When it came to creating new digital resources, RSS knew children's voices would be vital, and asked the Participation Team at Children in Scotland (click here for more) to help support the involvement of young people to share their views on the review and re-design.

Parisa Shirazi, Children in Scotland’s Senior Policy, Projects and Participation Officer, who helped lead recent in-person sessions explained: Our approach to engagement is framed around the United Nations Convention on the Rights of the Child (UNCRC) with a focus on Article 12, which states children and young people have the right to have their views heard on the issues that affect their lives.

“Young people have invaluable perspectives, views and voices, and it is our job to create the spaces and opportunities for them to be involved. From our own experience, involving children and young people not only enriches the process of creating new resources or policy ideas, but also makes the end result so much better than it would have been.”

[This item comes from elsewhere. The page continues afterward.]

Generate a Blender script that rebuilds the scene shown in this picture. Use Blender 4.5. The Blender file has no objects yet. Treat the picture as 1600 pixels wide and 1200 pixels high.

A hand-drawn map details a local town centre, including road markings and pavements, buildings, cars, and traffic lights
Artwork created by children and young people during the RSS workshops

In the first phase of the project, Children in Scotland worked with secondary school pupils, delivering sessions at King’s Park Secondary School in Glasgow, and Marr College in Troon.

Parisa continued: “We spent time with pupils to see what they think young people should learn about in road safety, find out their views on the current resources available, and give them the chance to come up with their own prototypes of fun resources to share their ‘top tips’ with the designers.

“We were really impressed with the thoughtfulness and insight of the young people, who came up with ideas such as a future-proofing ‘cringe check’ of the new resources carried out by young people before they go out.

“We are currently involving more children and young people across Scotland in this work, through delivering sessions in primary schools and specialist support settings, and sharing an engagement pack that education staff can use with pupils. We look forward to hearing their ideas.”

RSS is currently undertaking a review of all its road safety learning resources to ensure they are accessible for children and young people with mild-moderate additional support needs, while also developing a new road safety resource for children with complex additional support needs, which will be ready by spring 2025.

With resources spanning the 3-18 curriculum, RSS says it is imperative learners are engaged in experiential and active learning, helping them prepare to make safer choices to protect themselves and others in the road environment.

Debbie Nicol, from Road Safety Scotland, added: “Many children and young people don’t have the ability to make good judgements about safe road use, and a lack of experience means they are at greater risk.

“These days, children and young people enjoy more freedom and travel further from home to school, college or social events and, although their road safety knowledge is high, it’s often not used. They may know what they should do – but they often make mistakes or are unsure of how to use their road safety knowledge.

“Updating our resources has been vital to ensure children and young people’s learning about road safety is not only age-appropriate, but a lifelong practice that is both accessible and engaging.”